Could You Be Saving Money on Your Current Mortgage? Tips & Tricks

It’s no secret that interest rates are at an all-time low, which is why it might be a great time to bump your existing mortgage up your to-do list.

It’s easy to feel stuck or unsure of what to do with a mortgage you have had for years, but we’re here to break it down with 3 steps to ensure you’re getting the most and paying the least, for your mortgage.

Find out what interest rate you are currently on – and if it’s a fixed rate, when does it end?

This is an important starting point. It’s likely your interest will be either fixed or variable.
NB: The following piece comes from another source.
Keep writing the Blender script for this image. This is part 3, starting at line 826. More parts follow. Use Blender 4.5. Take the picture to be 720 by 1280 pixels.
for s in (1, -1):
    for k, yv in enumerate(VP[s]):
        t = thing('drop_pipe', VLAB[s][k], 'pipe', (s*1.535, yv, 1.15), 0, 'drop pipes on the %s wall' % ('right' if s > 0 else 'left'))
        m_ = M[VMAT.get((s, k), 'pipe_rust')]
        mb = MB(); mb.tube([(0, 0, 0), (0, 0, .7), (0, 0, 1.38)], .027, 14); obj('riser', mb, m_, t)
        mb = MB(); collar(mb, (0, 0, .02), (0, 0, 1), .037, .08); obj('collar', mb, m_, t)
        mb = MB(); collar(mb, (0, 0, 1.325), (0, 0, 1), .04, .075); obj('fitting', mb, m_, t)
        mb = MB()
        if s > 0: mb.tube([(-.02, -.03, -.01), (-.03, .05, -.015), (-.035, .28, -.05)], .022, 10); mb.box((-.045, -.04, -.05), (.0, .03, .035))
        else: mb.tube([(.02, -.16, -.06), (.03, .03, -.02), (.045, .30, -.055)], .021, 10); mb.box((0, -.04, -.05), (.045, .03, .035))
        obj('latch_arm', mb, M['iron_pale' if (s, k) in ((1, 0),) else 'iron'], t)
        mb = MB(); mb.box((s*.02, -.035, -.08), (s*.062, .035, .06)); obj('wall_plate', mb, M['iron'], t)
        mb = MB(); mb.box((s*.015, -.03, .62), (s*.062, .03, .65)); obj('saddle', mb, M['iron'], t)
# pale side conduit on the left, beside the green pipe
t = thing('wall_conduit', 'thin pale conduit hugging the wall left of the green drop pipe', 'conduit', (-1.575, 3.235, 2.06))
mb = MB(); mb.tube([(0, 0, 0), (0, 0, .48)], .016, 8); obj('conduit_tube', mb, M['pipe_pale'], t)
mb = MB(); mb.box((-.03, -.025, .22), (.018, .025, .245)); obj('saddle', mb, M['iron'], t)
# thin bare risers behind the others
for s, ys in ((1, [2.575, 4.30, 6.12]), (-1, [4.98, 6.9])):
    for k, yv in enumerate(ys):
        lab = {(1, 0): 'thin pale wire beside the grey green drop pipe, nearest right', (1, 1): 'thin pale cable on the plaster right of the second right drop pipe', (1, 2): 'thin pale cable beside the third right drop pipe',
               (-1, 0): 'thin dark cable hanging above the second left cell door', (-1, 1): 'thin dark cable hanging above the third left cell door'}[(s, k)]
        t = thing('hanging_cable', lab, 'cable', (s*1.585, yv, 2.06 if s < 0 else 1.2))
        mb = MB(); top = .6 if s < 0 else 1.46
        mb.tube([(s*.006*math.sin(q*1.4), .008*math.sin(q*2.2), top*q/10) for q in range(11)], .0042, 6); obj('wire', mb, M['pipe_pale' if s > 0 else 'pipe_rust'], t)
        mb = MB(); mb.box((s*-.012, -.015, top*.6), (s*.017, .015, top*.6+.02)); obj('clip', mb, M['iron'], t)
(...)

A variable-rate may also be called a ‘tracker’ rate, a ‘standard variable’ rate, or even ‘capped’ or ‘collared’. Find out what rate type you are currently on, including the rate, and the date it ends (if it’s variable it probably won’t have an ‘end date’) – and write it down.

If you don’t have the time to call your current mortgage lender, you may be able to find out via an online banking app (if you have access to this with your mortgage lender) or your most recent mortgage statement will have this information on.

Find yourself a trusted, experienced, whole-of-market advisor (or let us find one for you)

Not sure why you should use a broker? See our recent Q&A here.

We know how important it is to have free, no-obligation, trusted help sometimes. And that’s what we pride the advisors we work with on. They have no sales targets, no pressure or pushing behind the scenes, so every conversation they have is purely to help you with your mortgage.

It may be that the best route for you is to go back to your own lender, (in which case they receive no commission or carry out any work at all), or to another lender (with a better rate available) – they will give honest advice on what is best suited to you and your circumstances.

Alternatively, should a better deal be available on the open market with another mortgage lender, they may advise in proceeding to apply for that mortgage instead of remaining with your current lender. This is what you may know to be a remortgage — changing mortgage lender. 

In any case, this is why we encourage you to trust their process – as, in this instance, they will take out the hard work and advise on exactly what is going to be best for you – and importantly, how you might be able to save some £££’s.

Sit back and let them do the rest

So, you’ve called your existing lender and have your existing mortgage details to hand.

You’ve used Mortgage Buddy to pair with a whole-of-market Mortgage & Protection Adviser, who has offered a FREE, no-obligation recommendation based on what is most suitable for you.

Now you’ll either be going directly to your lender*, or your new adviser will be managing a remortgage application for you. Either way, the main goal is to save you some £££’s.

*This is referred to as a Rate Switch or Product Transfer, and sometimes a mortgage broker may be able to do this for you – it depends on the mortgage lender and your individual circumstances (they will always explain this to you clearly, openly and without jargon).